Selain itu, permintaan bahan bakar jet (jet fuel) dan solar (gasoil) di Asia Tenggara diproyeksikan terus meningkat, meskipun Asia Tenggara merupakan eksportir bersih saat ini.
Dalam jangka menengah, permintaan tersebut diperkirakan melampaui pasokan setelah 2025 dan menjadikannya aset penting untuk pertumbuhan di masa depan.
“Kawasan ini merupakan pusat permintaan utama produk-produk bahan kimia dan bahan bakar dari kimia,” ujarnya.
Di sisi lain, Suryandi menjelaskan bahan kimia dan produk dasar Indonesia dan negara Asia Tenggara merupakan pusat permintaan utama bagi produk kimia esensial seperti ethylene, propylene, butadiena dan didorong oleh industri manufaktur, otomotif, kemasan, dan konstruksi yang berkembang dengan pesat.

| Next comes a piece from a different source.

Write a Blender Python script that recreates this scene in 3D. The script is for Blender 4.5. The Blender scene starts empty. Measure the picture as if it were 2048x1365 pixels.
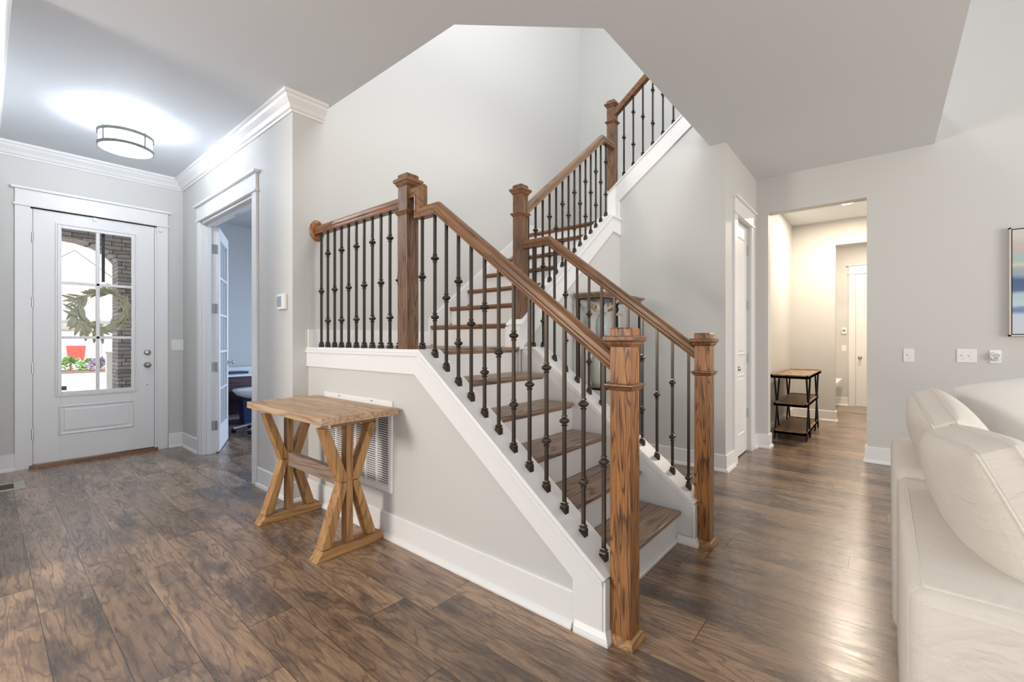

“Kami dapat memanfaatkan kekuatan gabungan kami untuk membangun Aster dengan mengintegrasikan infrastruktur Aster, kekuatan Chandra Asri Grup dan juga keahlian perdagangan global dari Glencore,” ujarnya.
“Kami akan membuka nilai lebih dengan meningkatkan daya saing pasar, mengoptimalkan rantai pasok, dan mendorong pertumbuhan jangka panjang.”
Tiga Inisiatif
Dalam paparannya, Suryandi menjabarkan terdapat tiga inisiatif bersama untuk memastikan hal tersebut. Pertama, sinergi dan optimalisasi basket minyak mentah.

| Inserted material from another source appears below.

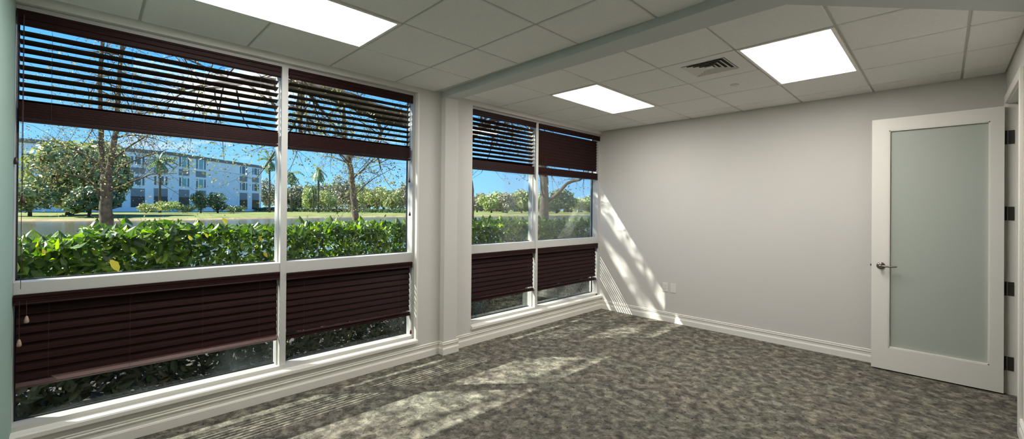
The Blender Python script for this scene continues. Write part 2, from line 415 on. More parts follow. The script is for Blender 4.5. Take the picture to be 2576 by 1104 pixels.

Nantinya perseroan dapat membawa jenis minyak mentah yang paling optimal atau murah dari 31 jenis minyak mentah yang dapat ditawarkan oleh Glencore dan sembilan jenis minyak mentah yang dibawa Sietco.
Kedua, sinergi offtake untuk produk bahan bakar dengan Glencore, Sietco, dan Chandra Asri Grup sebagai mitra dagang utama Aster untuk mendapat manfaat dari pasar yang kuat dan stabil untuk bensin, solar, bahan bakar jet, dan bahan bakar minyak untuk memastikan ketahanan komersial.
Ketiga, sinergi produk kimia Chandra Asri dengan pengalaman lebih dari 30 tahun dalam bidang petrokimia serta digabungkan dengan kemampuan produksi Aster memungkinkan perseroan dapat memaksimalkan nilai di pasar petrokimia dalam pengadaan nafta, bahan baku, hingga produksi.
“Aster adalah aset integrasi sepenuhnya yang terletak di pusat strategis dan dikelola oleh tim yang luar biasa,” ucapnya.
Suryandi pun memproyeksikan, Aster dapat menghasilkan pendapatan senilai US$8 miliar—US$10 miliar per tahun. Jika sudah dikonsolidasikan, akuisisi ini berpotensi membuat pendapatan TPIA naik lima kali lipat pada masa mendatang.
“Sehingga memperkuat peran sebagai pemain utama di sektor energi dan kimia di kawasan ini,” imbuhnya.
Aster merupakan aset kilang dan kimia terintegrasi yang berlokasi di Pulau Bukom dan Pulau Jurong, Singapura. Di Pulau Bukom, Aster memiliki kilang minyak yang berkapasitas 237.000 barel per hari dan kilang Ethylene Cracker/ECC dengan kapasitas 1,1 juta ton per tahun.
Adapun, di Pulau Jurong, Aster mengelola produk hilir petrokimia seperti polyol, monoethylene glicol (MEG), ethylene oxide (HPEO), dan lain-lain.
Aster juga memiliki sejumlah infrastruktur pendukung yang tergolong lengkap. Di antaranya adalah pembangkit listrik berkapasitas 174 megawatt (MW) melalui cogen dan turbin, tanah seluas 60 hektare (Ha) tanpa utang, tangki sebanyak 192 unit dengan kapasitas 3,2 juta meter kubik, 10 fasilitas khusus pengolahan air, 13 dermaga, dan 20 pipa bawah laut dengan 7 jalur ke terminal eksternal.
Peran Aster begitu besar di sektor energi dan kimia Singapura. Dalam hal ini, Aster berkontribusi 20%—30% terhadap kapasitas kilang minyak dan ECC di negara tersebut. Aster juga menjadi pemasok utama dan pengelola infrastruktur serta saluran pipa penting di Singapura.
“Lokasi Aster sangat strategis untuk memastikan efisiensi biaya yang optimal dan konektivitas pasar,” jelas Suryandi.